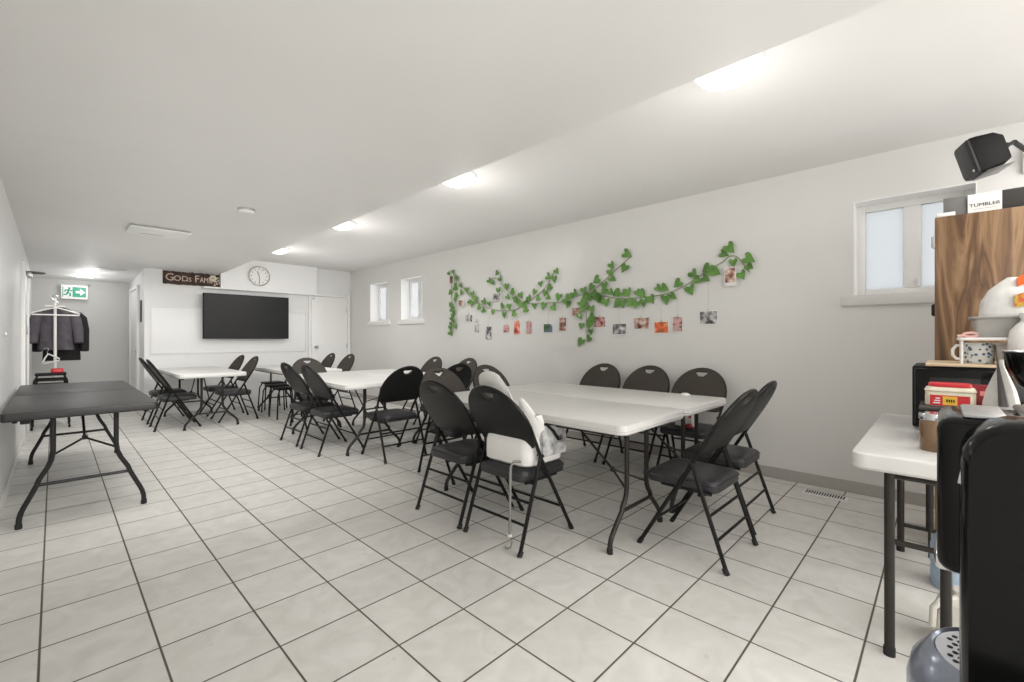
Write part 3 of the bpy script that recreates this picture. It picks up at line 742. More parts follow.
# ------------------------------------------------------------------ garlands and hung photos on the window wall
XW = XR
V = [
 ([(5.469,2.245),(5.511,2.068),(5.531,1.914),(5.49,1.652),(5.469,1.445),(5.49,1.29)],
  [(5.469,2.232),(5.561,2.215),(5.531,1.919),(5.408,1.866),(5.416,1.803),(5.531,1.732),(5.49,1.652),(5.428,1.598),(5.519,1.524),(5.428,1.47),(5.408,1.392),(5.531,1.356),(5.511,1.291),(5.46,1.70),(5.45,1.55),(5.50,1.43)],
  'leafy garland strand hanging straight down at the door end'),
 ([(5.469,2.245),(5.287,2.023),(5.073,1.831),(4.85,1.708),(4.603,1.624),(4.369,1.59),(4.147,1.591),(3.994,1.65),(3.819,1.727),(3.65,1.822),(3.555,1.918),(3.475,2.025),(3.41,2.028)],
  [(5.367,2.119),(5.267,2.016),(5.408,1.982),(5.387,2.044),(5.247,1.893),(5.111,1.921),(4.99,1.846),(5.073,1.757),(5.016,1.71),(4.923,1.785),(4.75,1.726),(4.631,1.689),(4.858,1.653),(4.761,1.607),(4.569,1.568),(4.379,1.643),(4.24,1.634),(4.32,1.526),(4.147,1.531),(3.941,1.582),(3.876,1.731),(3.785,1.793),(3.72,1.704),(3.672,1.887),(3.555,1.981),(3.457,1.936),(3.41,2.018),(3.547,1.845),(3.623,1.767),(3.965,1.638)],
  'leafy garland swag sagging across the door-end half of wall'),
 ([(4.638,2.039),(4.501,2.05),(4.337,1.897),(4.178,1.784),(3.994,1.694),(3.819,1.652),(3.596,1.654),(3.333,1.652),(3.208,1.688),(3.04,1.726),(2.93,1.76)],
  [(4.495,2.107),(4.418,2.026),(4.576,1.998),(4.638,2.027),(4.288,1.916),(4.428,1.874),(4.178,1.828),(4.024,1.773),(4.266,1.76),(4.1,1.701),(4.055,1.665),(4.131,1.725),(3.785,1.618),(3.563,1.721),(3.623,1.61),(3.467,1.592),(3.397,1.7),(3.258,1.691),(3.253,1.611),(3.208,1.708),(3.135,1.739),(3.92,1.69),(3.283,1.663)],
  'leafy garland strand dipping between the two rising tips'),
 ([(3.04,1.70),(2.993,1.539),(2.993,1.384),(2.982,1.191)],
  [(3.017,1.637),(3.064,1.621),(2.982,1.587),(2.913,1.545),(2.901,1.449),(3.064,1.464),(3.064,1.347),(2.929,1.36),(2.924,1.287),(2.952,1.201),(3.059,1.167),(2.914,1.40),(3.05,1.55)],
  'short leafy garland strand hanging down mid wall'),
 ([(3.04,1.726),(2.926,1.705),(2.749,1.683),(2.592,1.647),(2.42,1.636),(2.256,1.641),(2.119,1.646),(1.987,1.668),(1.861,1.711),(1.74,1.769),(1.639,1.835),(1.542,1.883),(1.471,1.916),(1.417,1.958),(1.356,1.95),(1.304,1.888),(1.246,1.795)],
  [(2.866,1.721),(2.919,1.674),(2.708,1.615),(2.784,1.645),(2.831,1.658),(2.647,1.715),(2.587,1.705),(2.494,1.699),(2.445,1.691),(2.341,1.693),(2.282,1.67),(2.581,1.585),(2.522,1.581),(2.415,1.576),(2.357,1.572),(2.256,1.571),(2.183,1.6),(2.094,1.715),(2.034,1.719),(2.011,1.595),(1.936,1.62),(1.902,1.752),(1.74,1.824),(1.77,1.681),(1.719,1.759),(1.623,1.867),(1.631,1.763),(1.574,1.832),(1.539,1.817),(1.46,1.988),(1.394,2.035),(1.368,1.892),(1.249,1.913),(1.239,1.857),(1.3,1.765),(2.947,1.672)],
  'long leafy garland swag reaching toward the cabinet end'),
 ([(3.04,1.70),(2.938,1.736),(2.796,1.826),(2.636,1.939),(2.515,2.023),(2.409,2.089)],
  [(2.447,2.113),(2.636,2.004),(2.477,1.97),(2.67,1.943),(2.64,1.861),(2.854,1.861),(2.745,1.792),(2.745,1.736),(3.017,1.764),(2.879,1.706),(2.834,1.665),(2.90,1.80),(3.0,1.70)],
  'short leafy garland strand climbing up from mid wall'),
]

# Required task
Reproduce every line of the material precisely, omitting its pictures.

# Exercise result
Write part 3 of the bpy script that recreates this picture. It picks up at line 742. More parts follow.
# ------------------------------------------------------------------ garlands and hung photos on the window wall
XW = XR
V = [
 ([(5.469,2.245),(5.511,2.068),(5.531,1.914),(5.49,1.652),(5.469,1.445),(5.49,1.29)],
  [(5.469,2.232),(5.561,2.215),(5.531,1.919),(5.408,1.866),(5.416,1.803),(5.531,1.732),(5.49,1.652),(5.428,1.598),(5.519,1.524),(5.428,1.47),(5.408,1.392),(5.531,1.356),(5.511,1.291),(5.46,1.70),(5.45,1.55),(5.50,1.43)],
  'leafy garland strand hanging straight down at the door end'),
 ([(5.469,2.245),(5.287,2.023),(5.073,1.831),(4.85,1.708),(4.603,1.624),(4.369,1.59),(4.147,1.591),(3.994,1.65),(3.819,1.727),(3.65,1.822),(3.555,1.918),(3.475,2.025),(3.41,2.028)],
  [(5.367,2.119),(5.267,2.016),(5.408,1.982),(5.387,2.044),(5.247,1.893),(5.111,1.921),(4.99,1.846),(5.073,1.757),(5.016,1.71),(4.923,1.785),(4.75,1.726),(4.631,1.689),(4.858,1.653),(4.761,1.607),(4.569,1.568),(4.379,1.643),(4.24,1.634),(4.32,1.526),(4.147,1.531),(3.941,1.582),(3.876,1.731),(3.785,1.793),(3.72,1.704),(3.672,1.887),(3.555,1.981),(3.457,1.936),(3.41,2.018),(3.547,1.845),(3.623,1.767),(3.965,1.638)],
  'leafy garland swag sagging across the door-end half of wall'),
 ([(4.638,2.039),(4.501,2.05),(4.337,1.897),(4.178,1.784),(3.994,1.694),(3.819,1.652),(3.596,1.654),(3.333,1.652),(3.208,1.688),(3.04,1.726),(2.93,1.76)],
  [(4.495,2.107),(4.418,2.026),(4.576,1.998),(4.638,2.027),(4.288,1.916),(4.428,1.874),(4.178,1.828),(4.024,1.773),(4.266,1.76),(4.1,1.701),(4.055,1.665),(4.131,1.725),(3.785,1.618),(3.563,1.721),(3.623,1.61),(3.467,1.592),(3.397,1.7),(3.258,1.691),(3.253,1.611),(3.208,1.708),(3.135,1.739),(3.92,1.69),(3.283,1.663)],
  'leafy garland strand dipping between the two rising tips'),
 ([(3.04,1.70),(2.993,1.539),(2.993,1.384),(2.982,1.191)],
  [(3.017,1.637),(3.064,1.621),(2.982,1.587),(2.913,1.545),(2.901,1.449),(3.064,1.464),(3.064,1.347),(2.929,1.36),(2.924,1.287),(2.952,1.201),(3.059,1.167),(2.914,1.40),(3.05,1.55)],
  'short leafy garland strand hanging down mid wall'),
 ([(3.04,1.726),(2.926,1.705),(2.749,1.683),(2.592,1.647),(2.42,1.636),(2.256,1.641),(2.119,1.646),(1.987,1.668),(1.861,1.711),(1.74,1.769),(1.639,1.835),(1.542,1.883),(1.471,1.916),(1.417,1.958),(1.356,1.95),(1.304,1.888),(1.246,1.795)],
  [(2.866,1.721),(2.919,1.674),(2.708,1.615),(2.784,1.645),(2.831,1.658),(2.647,1.715),(2.587,1.705),(2.494,1.699),(2.445,1.691),(2.341,1.693),(2.282,1.67),(2.581,1.585),(2.522,1.581),(2.415,1.576),(2.357,1.572),(2.256,1.571),(2.183,1.6),(2.094,1.715),(2.034,1.719),(2.011,1.595),(1.936,1.62),(1.902,1.752),(1.74,1.824),(1.77,1.681),(1.719,1.759),(1.623,1.867),(1.631,1.763),(1.574,1.832),(1.539,1.817),(1.46,1.988),(1.394,2.035),(1.368,1.892),(1.249,1.913),(1.239,1.857),(1.3,1.765),(2.947,1.672)],
  'long leafy garland swag reaching toward the cabinet end'),
 ([(3.04,1.70),(2.938,1.736),(2.796,1.826),(2.636,1.939),(2.515,2.023),(2.409,2.089)],
  [(2.447,2.113),(2.636,2.004),(2.477,1.97),(2.67,1.943),(2.64,1.861),(2.854,1.861),(2.745,1.792),(2.745,1.736),(3.017,1.764),(2.879,1.706),(2.834,1.665),(2.90,1.80),(3.0,1.70)],
  'short leafy garland strand climbing up from mid wall'),
]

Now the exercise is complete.